* **Data provided**:
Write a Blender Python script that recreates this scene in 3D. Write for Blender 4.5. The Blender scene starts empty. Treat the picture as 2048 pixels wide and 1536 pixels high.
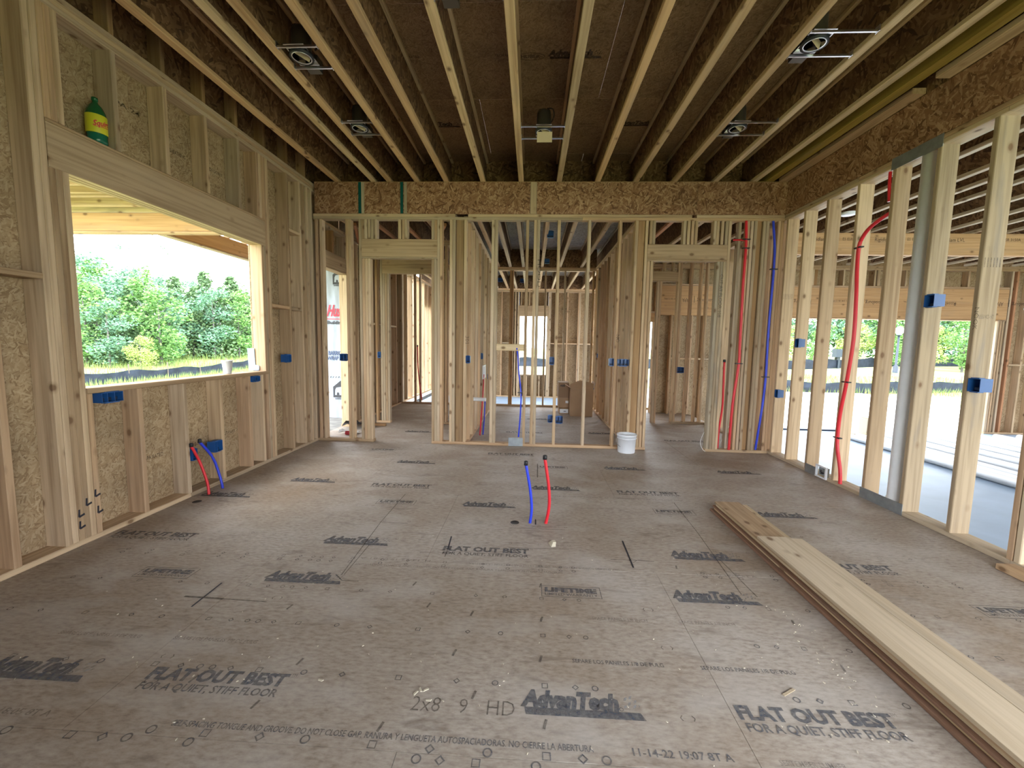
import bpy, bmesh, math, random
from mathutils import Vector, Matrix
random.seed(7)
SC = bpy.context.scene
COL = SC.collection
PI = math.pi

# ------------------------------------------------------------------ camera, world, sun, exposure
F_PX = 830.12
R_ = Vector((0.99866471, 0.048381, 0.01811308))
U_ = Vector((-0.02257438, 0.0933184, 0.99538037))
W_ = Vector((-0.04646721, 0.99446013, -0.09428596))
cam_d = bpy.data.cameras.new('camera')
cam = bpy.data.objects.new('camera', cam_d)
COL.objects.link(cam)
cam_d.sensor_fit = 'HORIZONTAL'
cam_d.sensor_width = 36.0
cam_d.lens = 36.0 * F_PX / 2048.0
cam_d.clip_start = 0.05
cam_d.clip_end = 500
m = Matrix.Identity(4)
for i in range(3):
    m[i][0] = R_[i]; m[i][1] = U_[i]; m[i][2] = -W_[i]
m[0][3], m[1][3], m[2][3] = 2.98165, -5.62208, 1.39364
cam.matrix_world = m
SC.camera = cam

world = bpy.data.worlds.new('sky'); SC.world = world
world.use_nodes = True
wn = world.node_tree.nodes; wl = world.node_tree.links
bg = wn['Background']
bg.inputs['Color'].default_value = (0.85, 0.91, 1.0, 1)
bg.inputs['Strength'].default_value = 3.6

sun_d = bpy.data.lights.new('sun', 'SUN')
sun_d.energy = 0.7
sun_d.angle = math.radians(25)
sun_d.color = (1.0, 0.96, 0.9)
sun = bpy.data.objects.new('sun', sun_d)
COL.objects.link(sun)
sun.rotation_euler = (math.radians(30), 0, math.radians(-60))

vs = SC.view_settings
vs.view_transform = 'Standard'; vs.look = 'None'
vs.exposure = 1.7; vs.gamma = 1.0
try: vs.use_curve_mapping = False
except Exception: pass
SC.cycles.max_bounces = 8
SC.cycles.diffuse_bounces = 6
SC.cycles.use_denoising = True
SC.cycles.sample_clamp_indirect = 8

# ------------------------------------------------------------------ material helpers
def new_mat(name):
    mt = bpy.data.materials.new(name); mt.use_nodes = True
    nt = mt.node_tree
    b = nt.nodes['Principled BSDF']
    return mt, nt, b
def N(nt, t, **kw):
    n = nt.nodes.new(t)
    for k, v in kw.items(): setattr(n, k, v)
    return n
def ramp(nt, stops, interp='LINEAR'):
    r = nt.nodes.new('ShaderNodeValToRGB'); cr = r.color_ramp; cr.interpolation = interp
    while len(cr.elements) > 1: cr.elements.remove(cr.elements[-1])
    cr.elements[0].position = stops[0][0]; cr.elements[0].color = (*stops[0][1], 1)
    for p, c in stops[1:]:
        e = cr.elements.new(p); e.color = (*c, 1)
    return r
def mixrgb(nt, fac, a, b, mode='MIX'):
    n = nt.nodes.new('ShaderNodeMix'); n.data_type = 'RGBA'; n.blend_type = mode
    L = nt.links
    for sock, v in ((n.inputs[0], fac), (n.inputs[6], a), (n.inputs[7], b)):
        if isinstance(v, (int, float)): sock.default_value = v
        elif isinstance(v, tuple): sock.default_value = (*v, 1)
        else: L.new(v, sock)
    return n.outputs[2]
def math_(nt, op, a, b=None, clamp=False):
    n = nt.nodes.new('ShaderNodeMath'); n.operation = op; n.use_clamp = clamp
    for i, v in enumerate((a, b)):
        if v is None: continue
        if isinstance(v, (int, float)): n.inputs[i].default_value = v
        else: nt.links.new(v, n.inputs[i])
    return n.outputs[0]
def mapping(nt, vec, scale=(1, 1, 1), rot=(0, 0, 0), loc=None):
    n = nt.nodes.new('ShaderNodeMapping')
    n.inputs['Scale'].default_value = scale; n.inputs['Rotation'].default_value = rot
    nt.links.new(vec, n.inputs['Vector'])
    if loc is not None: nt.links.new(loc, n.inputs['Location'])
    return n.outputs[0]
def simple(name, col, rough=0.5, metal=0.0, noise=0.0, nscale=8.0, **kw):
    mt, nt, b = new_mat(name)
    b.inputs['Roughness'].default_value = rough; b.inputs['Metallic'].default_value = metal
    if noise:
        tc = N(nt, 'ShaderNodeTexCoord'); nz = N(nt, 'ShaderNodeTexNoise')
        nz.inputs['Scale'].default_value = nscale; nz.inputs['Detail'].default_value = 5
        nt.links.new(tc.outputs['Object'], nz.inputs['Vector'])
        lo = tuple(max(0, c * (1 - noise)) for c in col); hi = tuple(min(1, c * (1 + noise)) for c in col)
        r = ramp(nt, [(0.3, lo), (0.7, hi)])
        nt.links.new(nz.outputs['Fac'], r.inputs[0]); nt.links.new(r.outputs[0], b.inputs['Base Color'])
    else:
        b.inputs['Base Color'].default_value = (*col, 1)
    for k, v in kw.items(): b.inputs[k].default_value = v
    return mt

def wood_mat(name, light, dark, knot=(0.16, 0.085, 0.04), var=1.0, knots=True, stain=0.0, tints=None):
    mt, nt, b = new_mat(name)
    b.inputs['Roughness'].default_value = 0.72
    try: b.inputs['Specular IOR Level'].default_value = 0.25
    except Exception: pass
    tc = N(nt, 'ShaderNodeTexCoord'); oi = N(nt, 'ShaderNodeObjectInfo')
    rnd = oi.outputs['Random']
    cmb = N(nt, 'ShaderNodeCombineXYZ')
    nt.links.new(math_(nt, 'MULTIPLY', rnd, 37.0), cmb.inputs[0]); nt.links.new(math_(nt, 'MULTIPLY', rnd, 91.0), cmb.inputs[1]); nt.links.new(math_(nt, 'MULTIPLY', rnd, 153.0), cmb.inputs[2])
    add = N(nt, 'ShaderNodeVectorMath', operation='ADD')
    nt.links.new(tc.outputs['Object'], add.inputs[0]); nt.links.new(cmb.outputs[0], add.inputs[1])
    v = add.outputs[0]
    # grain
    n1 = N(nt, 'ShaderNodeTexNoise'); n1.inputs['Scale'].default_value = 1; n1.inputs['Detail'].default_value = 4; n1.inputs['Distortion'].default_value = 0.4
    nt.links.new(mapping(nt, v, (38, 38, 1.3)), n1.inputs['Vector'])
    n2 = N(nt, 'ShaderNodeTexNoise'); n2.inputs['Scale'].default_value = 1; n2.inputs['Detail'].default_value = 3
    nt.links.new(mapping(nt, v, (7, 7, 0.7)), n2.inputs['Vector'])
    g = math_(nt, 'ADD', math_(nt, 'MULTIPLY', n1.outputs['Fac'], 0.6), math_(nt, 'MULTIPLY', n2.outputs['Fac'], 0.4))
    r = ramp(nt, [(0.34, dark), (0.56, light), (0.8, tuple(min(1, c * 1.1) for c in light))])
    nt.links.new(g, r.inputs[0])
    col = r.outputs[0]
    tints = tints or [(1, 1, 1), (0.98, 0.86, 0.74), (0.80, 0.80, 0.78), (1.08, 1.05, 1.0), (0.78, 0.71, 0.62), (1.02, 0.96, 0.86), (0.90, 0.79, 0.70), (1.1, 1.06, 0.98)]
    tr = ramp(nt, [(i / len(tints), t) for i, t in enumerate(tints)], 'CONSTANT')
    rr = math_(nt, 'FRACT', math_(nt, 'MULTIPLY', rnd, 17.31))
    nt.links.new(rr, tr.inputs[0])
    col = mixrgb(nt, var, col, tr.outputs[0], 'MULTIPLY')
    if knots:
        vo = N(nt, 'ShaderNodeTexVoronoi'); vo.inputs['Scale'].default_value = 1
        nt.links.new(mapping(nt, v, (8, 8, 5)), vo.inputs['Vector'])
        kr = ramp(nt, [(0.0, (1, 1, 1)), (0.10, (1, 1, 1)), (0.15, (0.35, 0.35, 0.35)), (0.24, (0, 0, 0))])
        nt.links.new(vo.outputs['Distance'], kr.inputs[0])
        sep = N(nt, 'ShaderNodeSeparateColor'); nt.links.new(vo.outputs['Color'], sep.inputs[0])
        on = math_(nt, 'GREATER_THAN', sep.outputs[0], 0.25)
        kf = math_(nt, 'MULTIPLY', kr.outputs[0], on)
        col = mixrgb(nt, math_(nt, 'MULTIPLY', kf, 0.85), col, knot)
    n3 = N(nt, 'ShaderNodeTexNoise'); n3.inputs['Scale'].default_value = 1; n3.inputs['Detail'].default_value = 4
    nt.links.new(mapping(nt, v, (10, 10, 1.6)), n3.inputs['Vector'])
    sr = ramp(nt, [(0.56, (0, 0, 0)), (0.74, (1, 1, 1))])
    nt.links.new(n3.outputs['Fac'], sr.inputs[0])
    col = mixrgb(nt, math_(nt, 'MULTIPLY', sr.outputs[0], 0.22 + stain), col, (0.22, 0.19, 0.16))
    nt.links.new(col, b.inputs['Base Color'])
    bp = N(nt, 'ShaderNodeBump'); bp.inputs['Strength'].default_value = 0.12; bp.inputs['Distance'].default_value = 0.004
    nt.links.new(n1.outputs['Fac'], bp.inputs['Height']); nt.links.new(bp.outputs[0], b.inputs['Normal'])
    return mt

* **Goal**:
In the data above, please extract the lines from the first one through the line with "SC.cycles.sample_clamp_indirect = 8", exactly, and keep pictures out.

* **Written response**:
Write a Blender Python script that recreates this scene in 3D. Write for Blender 4.5. The Blender scene starts empty. Treat the picture as 2048 pixels wide and 1536 pixels high.
import bpy, bmesh, math, random
from mathutils import Vector, Matrix
random.seed(7)
SC = bpy.context.scene
COL = SC.collection
PI = math.pi

# ------------------------------------------------------------------ camera, world, sun, exposure
F_PX = 830.12
R_ = Vector((0.99866471, 0.048381, 0.01811308))
U_ = Vector((-0.02257438, 0.0933184, 0.99538037))
W_ = Vector((-0.04646721, 0.99446013, -0.09428596))
cam_d = bpy.data.cameras.new('camera')
cam = bpy.data.objects.new('camera', cam_d)
COL.objects.link(cam)
cam_d.sensor_fit = 'HORIZONTAL'
cam_d.sensor_width = 36.0
cam_d.lens = 36.0 * F_PX / 2048.0
cam_d.clip_start = 0.05
cam_d.clip_end = 500
m = Matrix.Identity(4)
for i in range(3):
    m[i][0] = R_[i]; m[i][1] = U_[i]; m[i][2] = -W_[i]
m[0][3], m[1][3], m[2][3] = 2.98165, -5.62208, 1.39364
cam.matrix_world = m
SC.camera = cam

world = bpy.data.worlds.new('sky'); SC.world = world
world.use_nodes = True
wn = world.node_tree.nodes; wl = world.node_tree.links
bg = wn['Background']
bg.inputs['Color'].default_value = (0.85, 0.91, 1.0, 1)
bg.inputs['Strength'].default_value = 3.6

sun_d = bpy.data.lights.new('sun', 'SUN')
sun_d.energy = 0.7
sun_d.angle = math.radians(25)
sun_d.color = (1.0, 0.96, 0.9)
sun = bpy.data.objects.new('sun', sun_d)
COL.objects.link(sun)
sun.rotation_euler = (math.radians(30), 0, math.radians(-60))

vs = SC.view_settings
vs.view_transform = 'Standard'; vs.look = 'None'
vs.exposure = 1.7; vs.gamma = 1.0
try: vs.use_curve_mapping = False
except Exception: pass
SC.cycles.max_bounces = 8
SC.cycles.diffuse_bounces = 6
SC.cycles.use_denoising = True
SC.cycles.sample_clamp_indirect = 8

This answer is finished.